Area will grow here, rather than elsewhere, because the South American country is the only major grain producer with significant land resources still available, according to common thinking.

Brazil has 200 million acres of land that can be converted into grain production without touching the rainforests, government and industry claim.

But recent studies indicate the real figure may be smaller, and technology will be as important as physical expansion in boosting local production over the next decades.

According to data compiled by Embrapa, the Brazilian state crop research agency, agricultural area actually fell 12% between 1985 and 2006, although acreage was still a princely 815 million acres

And area keeps on diminishing amid tighter environmental regulations, growing indigenous reserves and demands from logistics projects.

Meanwhile, after aggressive expansion in grain planting across the Cerrado over the past two decades, many of the easy acres in the frontier regions have now been planted.

"Ten years ago, there was ample area to expand in all the major farm frontiers. With the growth in planting and greater restrictions, scope for growth is now restricted in frontier areas like western Bahia (in the eastern Cerrado)," said Evaristo Eduardo de Mirando, an Embrapa researcher.

Still, there remains plenty of pasture for soybean farmers to expand on, you may say. But the reality is that much of it is not suitable for grain production, according to a survey compiled by Agroconsult, a local farm consultancy.

Of Brazil's 440 million acres of pasture, only 17.8% sits above 500 meters (1,640 feet), which is seen as ideal for grain farming.
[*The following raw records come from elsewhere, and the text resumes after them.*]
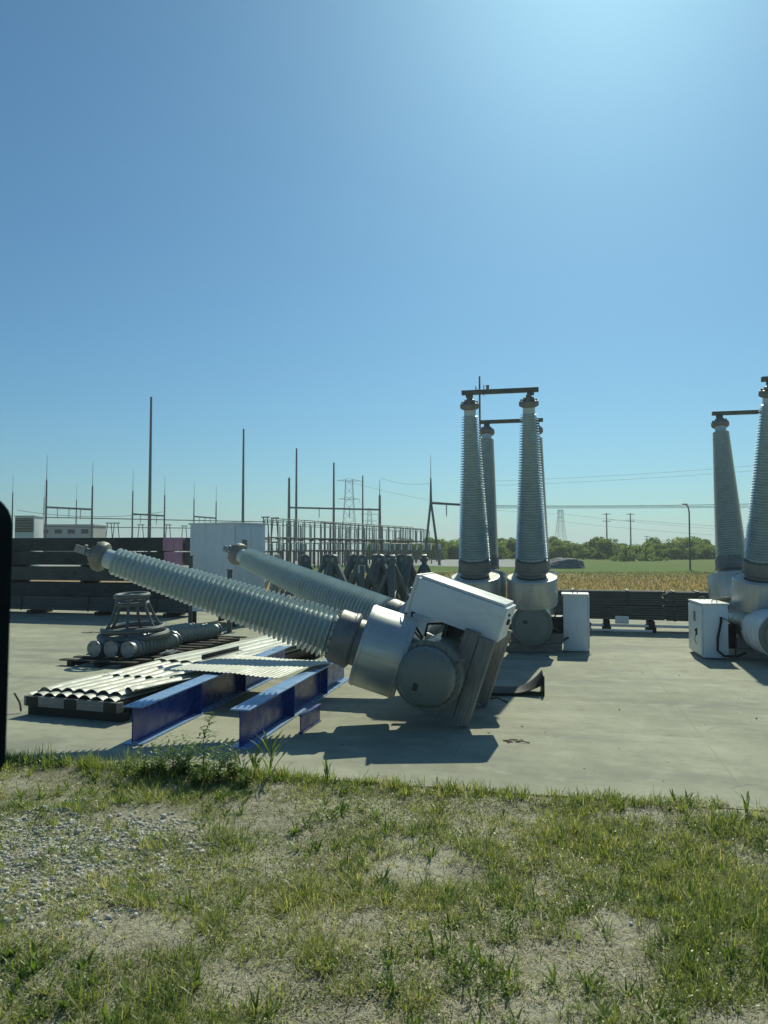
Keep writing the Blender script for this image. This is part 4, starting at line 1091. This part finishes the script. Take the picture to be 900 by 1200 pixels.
def blades(name, x, y, z, h, wd, az, lean, tint, mat, curl=.5):
    n = len(x); d = np.stack([np.cos(az), np.sin(az), np.zeros(n)], 1); s = np.stack([-np.sin(az), np.cos(az), np.zeros(n)], 1)
    base = np.stack([x, y, z], 1); V = np.empty((n, 7, 3))
    for k, (f, ww) in enumerate(((0, .8), (.4, 1.0), (.75, .65))):
        lift = h * f * np.cos(lean * (1 - .25 * 0)) ; outw = h * (np.sin(lean) * f + curl * lean * f * f * .6)
        c = base + d * outw[:, None]; c[:, 2] += lift * (1 - .25 * curl * f * lean)
        V[:, 2 * k] = c - s * (wd * ww / 2)[:, None]; V[:, 2 * k + 1] = c + s * (wd * ww / 2)[:, None]
    c = base + d * (h * (np.sin(lean) + curl * lean * .6))[:, None]; c[:, 2] += h * np.cos(lean) * (1 - .3 * curl * lean); V[:, 6] = c
    i = (np.arange(n) * 7)[:, None]
    tri = np.concatenate([i + np.array([[0, 1, 3]]), i + np.array([[0, 3, 2]]), i + np.array([[2, 3, 5]]), i + np.array([[2, 5, 4]]), i + np.array([[4, 5, 6]])], 0)
    me = fast_mesh(name, V.reshape(-1, 3), tri, np.repeat(tint, 7), mat)
    me.polygons.foreach_set('use_smooth', [True] * len(me.polygons))
    o = bpy.data.objects.new(name, me); COL.objects.link(o); return tag(o, kind='stuff')
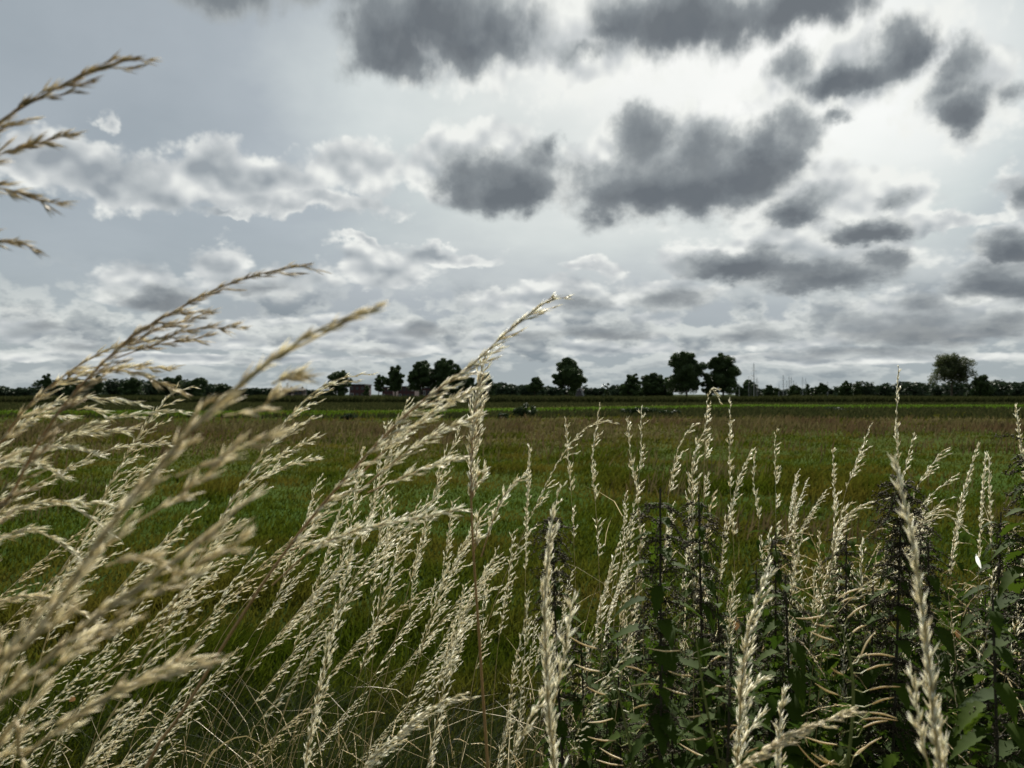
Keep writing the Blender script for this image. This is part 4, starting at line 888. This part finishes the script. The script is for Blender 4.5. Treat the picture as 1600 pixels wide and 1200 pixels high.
nettle(1268, 900, 1.35, 'leafy nettle behind the top of the seed pod plant', 11, catk=.6, leafy=1.2)
nettle(1590, 930, .95, 'near leafy nettle cut by the lower right corner', 12, catk=.6, leafy=1.1)
nettle(1085, 1010, .95, 'low near nettle at the bottom right of the tallest one', 13, catk=.6, leafy=1.1)
nettle(985, 1040, 1.0, 'low near nettle at the bottom left of the tallest one', 14, catk=.6, leafy=1.1)
NP = []
for k in range(6):
    St, Lf, Ct = nettle_meshes(1.0, np.random.default_rng(50+k), catk=.7+.2*(k % 3), leafy=1.1); NP.append((St.mesh('stem', MAT['nettle_stem']), Lf.mesh('foliage', MAT['nettle']), Ct.mesh('seed_clusters', MAT['catkin'])))
for k in range(62):
    px = U(930, 1660); py = 860+max(0, 1150-px)*.35+230*U(0, 1)**.8; d = U(1.35, 2.5); T = at(px, py, d); o = bpy.data.objects.new('nettle', None); col.objects.link(o); o.location = (T.x, d, 0); o.rotation_euler = (0, 0, U(0, 6.3)); s = T.z; o.scale = (s, s, s); o.empty_display_size = .1
    tag(o, 'dark nettle in the thicket filling the lower right behind the tall ones', 'nettle', 'nettles of the lower right thicket')
    for nm, me in zip(('stem', 'foliage', 'seed_clusters'), NP[k % 6]):
        c = bpy.data.objects.new(nm, me); c.parent = o; col.objects.link(c)

# ---------------------------------------------------------------- plants with dry pods
def pod_plant(pts, d, label, n, L=.036, flip=0, seed=1, pmin=.25):
    r = np.random.default_rng(seed); P = [at(x, y, d) for x, y in pts]; root = Vector((P[0].x+.02, d, 0)); q = np.array(root); axis = spline([np.zeros(3)]+[np.array(p)-q for p in P], 30)
    o = thing('pod_plant', label, 'pod plant', root, 'dry plants hung with seed pods'); St = Soup(); pods = []; tube(St, axis, np.linspace(.0026, .0009, len(axis)), 5, .3)
    A, T, _ = along(axis, np.linspace(pmin, .98, n)); pa, pd_, pl = [], [], []
    for i in range(n):
        sx = (-1 if (i+flip) % 2 else 1)*(1 if r.uniform() > .15 else -1); dv = unit(np.array([[sx, r.uniform(-.8, .8), r.uniform(-.1, .45)]]))[0]; l1 = r.uniform(.012, .022); m = A[i]+dv*l1*.6-np.array([0, 0, .003]); e = A[i]+dv*l1+np.array([0, 0, r.uniform(-.002, .006)])
        tube(St, [A[i], m, e], [.0007, .0006, .0006], 3, .9)
        dp = unit((dv+np.array([0, 0, r.uniform(-.25, .5)]))[None])[0]; ln = L*r.uniform(.6, 1.2); c = e+dp*ln*.5+np.cross(dp, [0, 1, 0])*ln*.06
        Pd = Soup(); pods.append(Pd); tube(Pd, spline([e, c, e+dp*ln], 6), np.array([.0006, .0009, .0010, .0010, .0008, .0003]), 5, r.uniform(.2, 1))
    St.build('stem', MAT['green_stem'], o); [q_.build('seed_pod', MAT['pod'], o) for q_ in pods]
pod_plant([(1320,1300),(1325,1200),(1333,1100),(1330,1040),(1318,990),(1300,960),(1278,915)], .9, 'dry plant hung with thin tan seed pods at the bottom right', 56, pmin=.55)
pod_plant([(1140,1300),(1125,1200),(1105,1110),(1095,1050),(1088,1000)], .95, 'dry pod plant at the foot of the tallest nettle, on its right', 40, seed=2, pmin=.55)
pod_plant([(1000,1300),(990,1200),(975,1120),(960,1060),(940,1000)], 1.0, 'dry pod plant at the foot of the tallest nettle, on its left', 34, seed=3, pmin=.55)
# a white petal-like leaf, dead leaves
def small_leaf(name, px, py, d, L, w, dirv, mat, label, cat):
    S = Soup(); dv = np.array(dirv, float); dv /= np.linalg.norm(dv); n = 8; t = np.linspace(0, 1, n); sd = unit(np.cross(dv, (0.2, 1, .1))[None])[0]; nn = np.cross(sd, dv)
    c = dv*(t*L)[:, None]+nn*(np.sin(t*3)*L*.08)[:, None]; ww = w*np.sin(np.pi*(t*.9+.06))
    v = np.stack([c-sd*ww[:, None]+nn*(ww*.5)[:, None], c, c+sd*ww[:, None]+nn*(ww*.5)[:, None]], 1).reshape(-1, 3); i = np.arange(n-1)[:, None]*3
    S.add(v, np.concatenate([i+np.array([[0, 1, 4, 3]]), i+np.array([[1, 2, 5, 4]])]), .5)
    o = S.build(name, MAT[mat]); o.location = at(px, py, d); tag(o, label, cat)
small_leaf('white_petal', 1533, 888, 1.2, .022, .0028, (-.35, 0, 1), 'white', 'small white petal-like leaf catching the light among the nettles at the right', 'petal')
small_leaf('dead_leaf', 1150, 985, 1.4, .020, .006, (.1, 0, 1), 'dead', 'brown dead leaf right of the tallest nettle', 'dead leaf')
small_leaf('dead_leaf', 1500, 1000, 1.4, .018, .005, (-.3, 0, 1), 'dead', 'small brown dead leaf right of the big near pale head', 'dead leaf')
small_leaf('dead_leaf', 108, 1096, 1.3, .012, .005, (.6, 0, .6), 'dead', 'tiny curled brown dead leaf low at the left', 'dead leaf')

# ---------------------------------------------------------------- undergrowth of the verge
n = 26000
x, y = rng.uniform(-2.6, 2.8, n), .75+2.6*rng.uniform(0, 1, n)**.8; c = clumpy(x, y, 2.2); keep = (np.abs(x) < y*.95+.15); x, y, c = x[keep], y[keep], c[keep]; n = len(x)
h = (.16+.36*c)*rng.uniform(.5, 1.35, n)*np.where(y > 2.6, .5, 1); S = Soup()
blades(S, np.stack([x, y, ground_z(x, y)-.01], 1), np.stack([rng.normal(.3, .45, n), rng.normal(0, .4, n)], 1), h, rng.uniform(.002, .0055, n), np.clip(c*.4+rng.normal(.25, .25, n), 0, 1))
tag(S.build('verge_grass', MAT['verge']), 'long dark green grass blades crowding the foot of the verge', 'grass', kind='stuff')
S = Soup(); n = 7000                                   # thin dry blades and stems lying every way
x = rng.uniform(-1.9, 2.4, n); y = .9+1.9*rng.uniform(0, 1, n); keep = (np.abs(x) < y*.9) & (rng.uniform(0, 1, n) < np.where(x > .1, .9, .18)); x, y = x[keep], y[keep]; n = len(x)
z = np.abs(rng.normal(0, .30, n))*np.where(x > .1, 1, .55); blades(S, np.stack([x, y, z], 1), rng.normal(0, .8, (n, 2)), rng.uniform(.08, .36, n)*np.where(x > .1, .62, .9), rng.uniform(.0012, .0028, n), np.clip(rng.normal(.5, .3, n), 0, 1))
for k in range(1800):
    xx = rng.uniform(.15, 2.1) if k % 5 else rng.uniform(-1.5, .3); yy = rng.uniform(1.15, 2.3)
    if abs(xx) > yy*.9: continue
    p0 = np.array([xx, yy, rng.uniform(.3, 1.02) if xx > .25*yy+.1 else rng.uniform(.1, .5)]); dv = unit(np.array([[rng.normal(.3, .8), rng.normal(0, .6), rng.normal(.15, .5)]]))[0]; L = rng.uniform(.03, .10)
    pth = np.array([p0+dv*L*t-np.array([0, 0, 1])*L*.4*t*t for t in np.linspace(0, 1, 4)]); tube(S, pth, .0005, 3, .7); plume(S, pth, .0062, .00085, .0036, .35, .1, per=2)
tag(S.build('dry_litter', MAT['straw_mess']), 'tangle of dry stems and fallen seed heads between the nettles', 'dry grass', kind='stuff')
S = Soup()
for k in range(3600):                                  # low leafy growth filling the shade on the right
    yy = rng.uniform(1.1, 2.7); xx = rng.uniform(.05, .95)*yy*.75+.0; zz = rng.uniform(.02, .92)*(1 if xx > .3*yy else .6)
    a = rng.uniform(0, 6.28); nettle_leaf(S, (xx, yy, zz), (math.cos(a), math.sin(a), rng.uniform(-.5, .3)), np.array([0, 0, 1.]), rng.uniform(.02, .06), float(np.clip(rng.normal(.5, .25), 0, 1)), curl=rng.uniform(.1, .5))
tag(S.build('leafy_undergrowth', MAT['under']), 'dark leafy growth filling the shade between the nettles', 'undergrowth', kind='stuff')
Meanwhile, some 7% is on steep slopes, which would preclude conversion to row crops, the consultancies estimate.

Furthermore, a fair portion of the suitable pasture is in scattered isolated regions, which makes it difficult, and expensive, to transport grains to port.

I am not saying Brazil won't be able to meet demand for extra production over the next decade.

But its ability to satisfy future customers has as much to do with the adoption of technologies that will increase the usage and yields on existing farmland as physical expansion.

Over the last decade, the adoption of double cropping across large parts of Brazil's south and center-west over the last decade has been more important to the expansion of grain production than the conversion of degraded pasture.

There is still plenty of scope to expand area on which corn directly follows a summer crop of soybeans and more area will become available, if farmers master the technology for a third planting of pasture, or other crops, after the second-crop corn over the coming years.

The success of planting corn after soy means that the oilseed is now the dominant summer crop across most of Brazil, even driving out sugarcane in some areas.

The soybean has risen to dominate the Brazilian farm sector on the back of surging Chinese demand. The appetite for the oilseed from the Middle Kingdom, which has made Brazil the world's No. 1 agricultural exporter, will likely grow further over the next decade and the soybean should continue to dominate, although meat production will likely gain greater prominence, analysts say.